Tyler, big day! You have got to try and find some excitement on the beginning of a new chapter. No more walking on egg shells.

I PROMISE they know more than you give them credit for. If you can make it through today, and really follow advice given here, they see it.

I understand when it feel hopeless. The only time your sitch is hopeless is when YOU give up, and that is okay. If you have not given up then you can be full of hope.

I have said it many times, but my H moved to a different state with OW and they had a baby, and I lost every thing but hope and this board and it took him a while, but he came home. Trust the process.

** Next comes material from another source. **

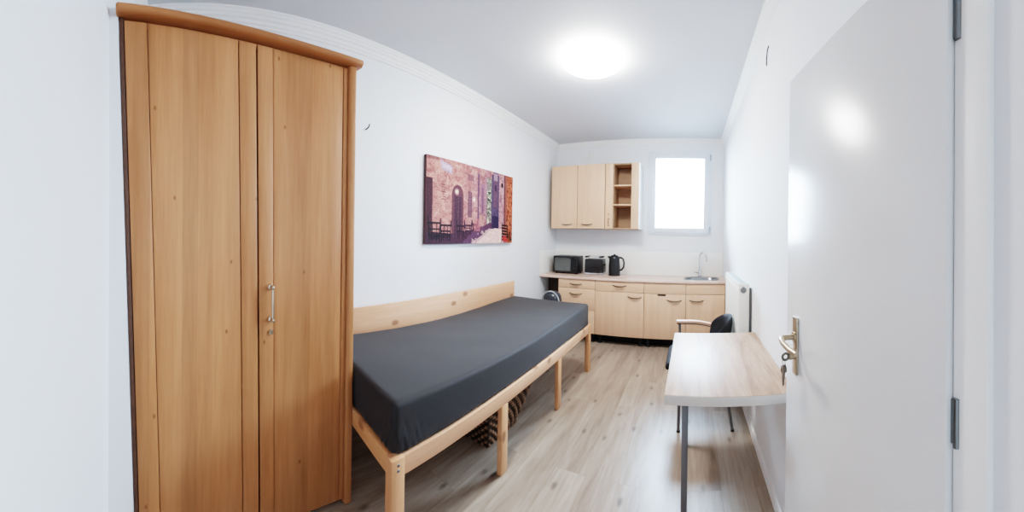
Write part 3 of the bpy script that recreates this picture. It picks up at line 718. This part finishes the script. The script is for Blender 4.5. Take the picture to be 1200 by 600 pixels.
# toaster
tx0, tx1, ty0, ty1 = -1.470, -1.205, 4.255, 4.44
ts = empty('toaster', ((tx0 + tx1) / 2, (ty0 + ty1) / 2, WT), 0, 'black toaster with a steel base strip, between the mini oven and the kettle', 'toaster')
bm = B(); box(bm, tx0, tx1, ty0, ty1, WT + .028, 1.085, .018, 4); tb = obj('toaster_body', bm, M['black'], ts)
boxobj('base_strip', (tx0 + .008, tx1 - .008, ty0 - .003, ty1 + .003, WT + .004, WT + .030), M['chrome'], ts, .005)
bm = B()
for yy in (ty0 + .055, ty1 - .055): box(bm, tx0 + .03, tx1 - .03, yy - .016, yy + .016, 1.080, 1.0865, .001)
obj('bread_slot', bm, M['dull_metal'], ts)
bm = B()
for yy in (ty0 + .04, ty0 + .075, ty1 - .075, ty1 - .04): tube(bm, [(tx0 + .012, yy, 1.116), (tx1 - .03, yy, 1.116)], .0035, 8)
for xx in (tx0 + .02, tx1 - .04): tube(bm, [(xx, ty0 + .035, 1.088), (xx, ty0 + .035, 1.116), (xx, ty1 - .035, 1.116), (xx, ty1 - .035, 1.088)], .0035, 8)
obj('bun_rack', bm, M['chrome'], ts)
for xx in (tx0 - .002, tx1 - .062): boxobj('rack_grip', (xx, xx + .046, ty0 + .02, ty1 - .02, 1.104, 1.124), M['black_matt'], ts, .006)
boxobj('lever', (tx1 - .001, tx1 + .022, ty0 + .06, ty0 + .10, 1.0, 1.02), M['black_matt'], ts, .004)
# kettle
kx, ky = -1.052, 4.330
kt = empty('electric_kettle', (kx, ky, WT), 0, 'black electric kettle on the worktop, right of the toaster', 'kettle')
bm = B(); lathe(bm, [(0, 0), (.082, 0), (.084, .010), (.078, .020), (0, .020)], (kx, ky, WT), 32); obj('power_base', bm, M['black_matt'], kt)
bm = B(); lathe(bm, [(0, .021), (.074, .021), (.079, .03), (.080, .06), (.077, .15), (.071, .235), (.064, .262), (.05, .276), (0, .280)], (kx, ky, WT), 32)
obj('kettle_body', bm, M['black'], kt)
bm = B(); prism(bm, [(kx - .066, WT + .225), (kx - .100, WT + .268), (kx - .06, WT + .268)], 1, ky - .02, ky + .02) ; obj('spout', bm, M['black'], kt)
bm = B(); lathe(bm, [(0, .300), (.014, .298), (.016, .286), (.045, .280), (.05, .272), (0, .272)], (kx, ky, WT), 24); obj('lid', bm, M['black_matt'], kt)
bm = B(); tube(bm, [(kx + .055, ky, WT + .250), (kx + .095, ky, WT + .252), (kx + .125, ky, WT + .232), (kx + .138, ky, WT + .18), (kx + .132, ky, WT + .12), (kx + .108, ky, WT + .085), (kx + .070, ky, WT + .072)], [.013, .013, .013, .012, .012, .012, .012], 12, sq=(1, 1)); obj('handle', bm, M['black_matt'], kt)

# small round junction cover on the back wall above the cabinets
bm = B(); box(bm, -1.60, -1.49, YB - .012, YB - .001, 2.555, 2.655, .006, 3)
tag(obj('junction_box_cover', bm, M['bracket'], origin=(-1.545, YB, 2.605)), 'small white blank cover on the back wall above the closed wall cabinet', 'wall box')

# ------------------------------------------------------------------ radiator on the right wall
rx0, rx1, ry0, ry1, rz0, rz1 = .362, .440, 2.325, 3.18, .21, 1.066
rd = empty('radiator', (XR, (ry0 + ry1) / 2, rz0), 0, 'white panel radiator on the right wall, behind the chair', 'radiator')
bm = B(); box(bm, rx0, rx0 + .014, ry0 + .004, ry1 - .004, rz0, rz1 - .004, .005)
for i in range(20):
    y = ry0 + .04 + (ry1 - ry0 - .08) * i / 19
    box(bm, rx0 - .003, rx0 + .006, y - .010, y + .010, rz0 + .04, rz1 - .05, .003)
obj('front_panel', bm, M['radiator'], rd)
bm = B(); box(bm, rx1 - .014, rx1, ry0 + .004, ry1 - .004, rz0, rz1 - .004, .005); obj('rear_panel', bm, M['radiator'], rd)
for y in (ry0, ry1 - .006): boxobj('end_cover', (rx0 - .001, rx1 + .001, y, y + .006, rz0, rz1 - .002), M['radiator'], rd, .002)
bm = B()
for i in range(26):
    y = ry0 + .01 + (ry1 - ry0 - .02) * i / 25
    box(bm, rx0 + .010, rx1 - .010, y - .006, y + .006, rz1 - .010, rz1 - .001, .001)
box(bm, rx0 + .002, rx0 + .012, ry0, ry1, rz1 - .012, rz1, .002); box(bm, rx1 - .012, rx1 - .002, ry0, ry1, rz1 - .012, rz1, .002)
obj('top_grille', bm, M['grille'], rd)
b2 = B(); lathe(b2, [(0, .008), (.013, .008), (.015, .004), (.022, .003), (.024, 0)], (0, 0, 0), 20); bmesh.ops.transform(b2, matrix=Matrix.Translation(((rx0 + rx1) / 2 - .004, ry0, rz1 - .045)) @ Matrix.Rotation(PI / 2, 4, 'X'), verts=b2.verts[:])
tag(obj('vent_plug', b2, M['steel'], rd), 'round metal vent plug')
bm = B(); tube(bm, [(XR - .001, ry0 + .012, .50), (rx1 + .012, ry0 + .012, .505), (rx1 + .012, ry0 + .012, rz1 - .03)], .008, 12); obj('pipe', bm, M['dull_metal'], rd)
for y in (ry0 + .15, ry1 - .15):
    for za, zb in ((.9, 1.0), (.26, .34)): boxobj('wall_bracket', (rx1 - .001, XR - .001, y - .02, y + .02, za, zb), M['dull_metal'], rd, .001)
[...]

You are not ready to hear this, especially today, but you asked what you will do once W moves out. The answer is pretty awesome...WHATEVER YOU WANT TO DO!

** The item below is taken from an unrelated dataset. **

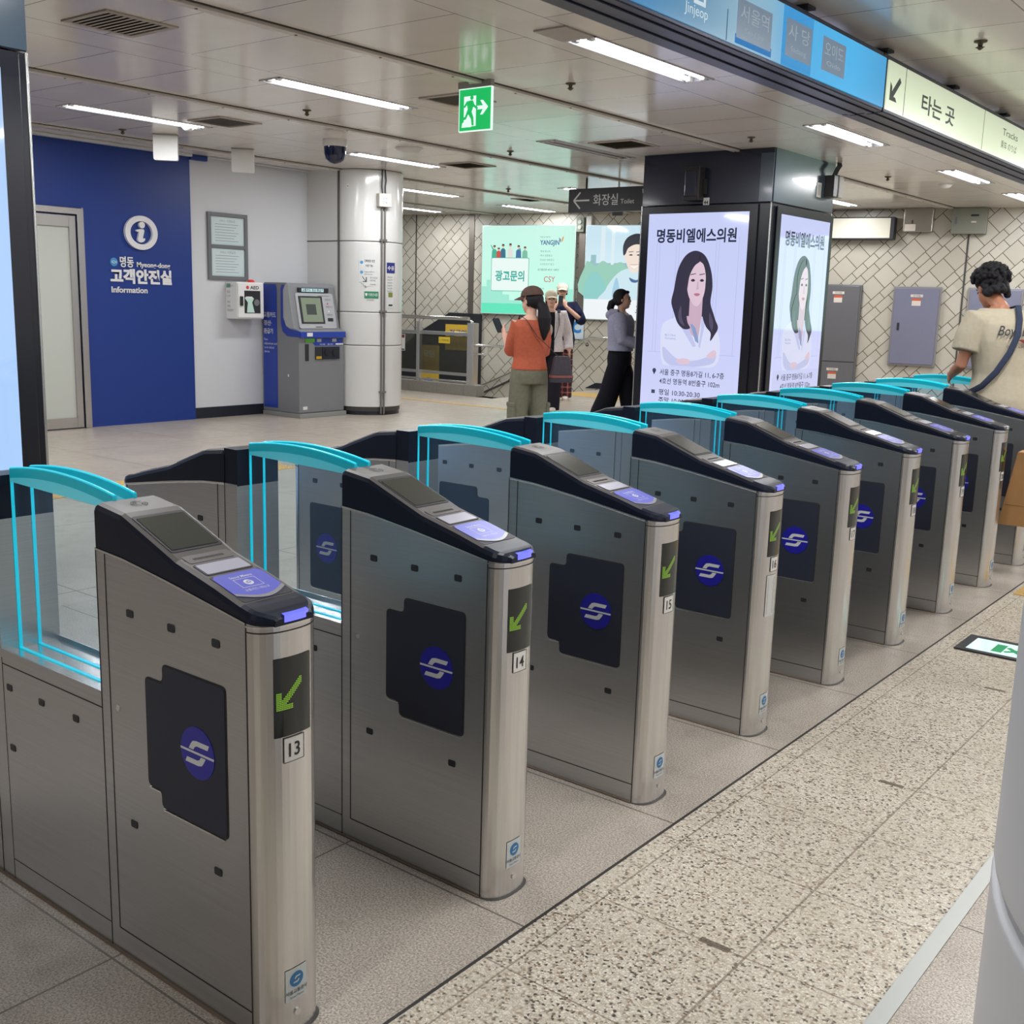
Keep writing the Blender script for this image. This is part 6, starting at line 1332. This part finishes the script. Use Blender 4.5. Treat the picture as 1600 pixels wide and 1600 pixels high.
shirt(R5, hm, 'shirt', beige, .465, .030, .36, (.098,.088), bulk=1.14, flare=-.03, top=.84)
trousers(R5, hm, 'trousers', cloth('black work cotton', (24,24,28)), .095, .09, .08, hem=.05); long_hair(R5, hp, fr, k, curly=True); shoes(R5, hm, mat('black shoe', rgb(26,26,28), .4), mat('black sole', rgb(20,20,20), .6))
# print on the back of the shirt: follow the back surface
class BF:
    def __init__(s, hm): s.hm = hm
    def __call__(s, a, b_, d=0.):
        t = (b_-1.33)/(.095*1.0); h = 1.83; zc = b_
        # back surface of the inflated torso
        P_ = [(1.10,.01,.160),(1.24,-.01,.168),(1.36,-.035,.176),(1.45,-.055,.160)]
        for (z0,y0,r0),(z1,y1,r1) in zip(P_[:-1],P_[1:]):
            if z0 <= zc <= z1 or z1 == 1.45: u = (zc-z0)/(z1-z0); yc = y0+(y1-y0)*u; ry = r0+(r1-r0)*u; break
        rx = .26; sn = max(.05, 1-abs(a/rx)**2.4)**.5; return V((-a, yc+ry*sn+d, zc))
bf = BF(hm); b = MB(); pr = mat('shirt print ink', rgb(56,56,62), .8)
b.text('Boys Boca', bf, 0, 1.375, .085, pr, d=.012, align='CENTER', bold=.01, fit=.27, shear=.35); b.add([bf(-.02,1.352,.012),bf(.09,1.352,.012),bf(.03,1.325,.012)][::-1], [(0,1,2)], mat('print red', rgb(120,40,40), .8)); b.text('OUTDOOR WEAR', bf, 0, 1.30, .022, pr, d=.012, align='CENTER', fit=.17); b.build('shirt_print', R5)
def slng(e_):
    m_ = cloth('slate webbing', (56,64,84)); b = MB(); p = [V((-.03,-.25,1.44)),V((-.03,-.17,1.53)),V((-.04,.0,1.56)),V((-.01,.095,1.475)),V((.02,.152,1.38)),V((.07,.172,1.27)),V((.14,.166,1.15)),V((.20,.125,1.06)),V((.25,.03,1.0)),V((.22,-.08,.97))]
    b.tube(p, 0, m_, n=8, rs=[(.004,.019)]*len(p), upv=(0,-1,.3)); b.build('strap', e_); b = MB(); b.ball((.215,-.06,.95), (.07,.10,.07), m_); b.build('pouch', e_)
held('sling_bag', R5, slng, 'dark blue sling bag strap across the back of the man in the beige shirt', 'bag')
# cardboard bag
root = empty('cardboard_bag', (.17,5.52,.30), math.radians(3)); kraft = mat('kraft cardboard', rgb(176,132,84), .7, noise=.08, nscale=12)
b = MB(); Fk = Fr((0,-.06,0),(1,0,0),(0,0,1)); b.prism([(-.20,0),(.20,-.0),(.20,.43),(-.135,.43)], Fk, -.12, 0, kraft); b.build('box', root, bevel=.003)
b = MB(); b.prism([(-.172,.118),(.2,.118),(.2,.121),(-.172,.121)], Fk, .0, .001, mat('kraft crease', rgb(140,100,62), .8)); b.prism([(-.06,.20),(.19,.20),(.19,.30),(-.045,.30)], Fk, 0, .001, m_blackmat); b.text('FRAGILE', Fk, -.05, .155, .03, mat('kraft ink', rgb(90,60,40), .7), d=.001, fit=.22); b.build('print', root)
b = MB(); b.tube([(-.08,-.12+.0,.42),(-.03,-.12,.60),(.07,-.12,.60),(.12,-.12,.42)], .005, kraft, n=8); b.build('carrying_cord', root); tag(root, 'brown cardboard bag cut by the right edge, held in front of the far gates', 'bag')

In the coming weeks you will prove to yourself that it is really true. Our WAS's cant make us happy or sad, only we have the power to do that. They can make us happier, but we have to find a way to make ourselves happy first.

4 months ago I had no clue I loved, loved loved dancing. Now, it would be unbearable for me not to go out and dance. Your real true loves are waiting for you to find them.

Take every day now and force fun. At first forcing will be a chore. The ghost of your W will haunt EVERYTHING. Force that fun anyway. Play music and shake your booty when you do the dishes. Watch a comedy when you feel like crying.

Find ANYTHING that is a positive and build up as many positives as you can. It really really helps, when the depression hits and you are so lonely and you miss your W so much it feels like actual pain and a mountain of it to have any positives you can force your brain to look at. Your child's smile is a powerful one. Set a goal to accomplish what you now think you cant. Your mind will strat working out ways to hit that goal without you knowing it. That brainpower will not be there to wallow over W.

Yes, she will attack your brain CONSTANTLY for a little bit yet, but if you start now, you will significantly lessen the time it takes to not think of her always, in everything you do.

Look for baby steps from you right now, and NOTHING, ABSOLUTELY NOTHING from her. Let her twist and turn in the wind. She is no longer your responsibility.

You have been given the gift of time. Use it wisely.


Me: 42
H: 45
M: 18 yrs T: 20 yrs
D: 17
D: 15
S: 12
I kicked him out 8/21/15
I will DB until March 21st 2017, that is it!